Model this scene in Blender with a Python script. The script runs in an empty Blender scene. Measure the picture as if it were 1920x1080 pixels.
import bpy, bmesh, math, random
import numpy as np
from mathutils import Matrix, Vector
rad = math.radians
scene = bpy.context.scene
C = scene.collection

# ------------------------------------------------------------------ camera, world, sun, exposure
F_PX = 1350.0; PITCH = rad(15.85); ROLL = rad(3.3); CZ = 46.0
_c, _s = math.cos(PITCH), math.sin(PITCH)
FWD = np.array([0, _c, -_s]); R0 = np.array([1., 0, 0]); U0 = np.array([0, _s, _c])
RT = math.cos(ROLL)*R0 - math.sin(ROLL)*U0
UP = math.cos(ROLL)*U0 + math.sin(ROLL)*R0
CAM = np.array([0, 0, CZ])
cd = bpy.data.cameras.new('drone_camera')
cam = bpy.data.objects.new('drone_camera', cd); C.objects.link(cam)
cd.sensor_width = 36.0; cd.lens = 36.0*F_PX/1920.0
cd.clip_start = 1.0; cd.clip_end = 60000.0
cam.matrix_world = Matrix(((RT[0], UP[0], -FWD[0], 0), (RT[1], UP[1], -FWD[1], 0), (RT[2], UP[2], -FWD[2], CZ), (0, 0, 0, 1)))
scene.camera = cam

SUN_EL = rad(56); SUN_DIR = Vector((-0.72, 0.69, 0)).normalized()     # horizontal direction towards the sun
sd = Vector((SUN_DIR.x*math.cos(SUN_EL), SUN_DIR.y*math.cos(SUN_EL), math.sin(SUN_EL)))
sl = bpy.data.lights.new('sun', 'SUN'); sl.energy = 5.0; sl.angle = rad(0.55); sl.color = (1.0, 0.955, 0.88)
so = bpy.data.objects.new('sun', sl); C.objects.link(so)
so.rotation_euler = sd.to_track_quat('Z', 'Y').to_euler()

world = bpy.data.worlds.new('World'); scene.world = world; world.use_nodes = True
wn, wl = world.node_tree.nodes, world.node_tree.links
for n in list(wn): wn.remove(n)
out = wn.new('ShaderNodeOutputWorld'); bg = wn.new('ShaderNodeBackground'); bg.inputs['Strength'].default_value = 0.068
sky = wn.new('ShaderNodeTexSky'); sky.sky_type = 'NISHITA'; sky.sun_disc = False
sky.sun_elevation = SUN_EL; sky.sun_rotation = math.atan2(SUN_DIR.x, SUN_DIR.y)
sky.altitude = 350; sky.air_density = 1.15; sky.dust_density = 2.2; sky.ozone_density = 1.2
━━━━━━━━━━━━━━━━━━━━
Task directions ::
Return only the lines spanning from the first line of the material through the line with "C = scene.collection", copied exactly, both ends kept.

Problem solution ::
Model this scene in Blender with a Python script. The script runs in an empty Blender scene. Measure the picture as if it were 1920x1080 pixels.
import bpy, bmesh, math, random
import numpy as np
from mathutils import Matrix, Vector
rad = math.radians
scene = bpy.context.scene
C = scene.collection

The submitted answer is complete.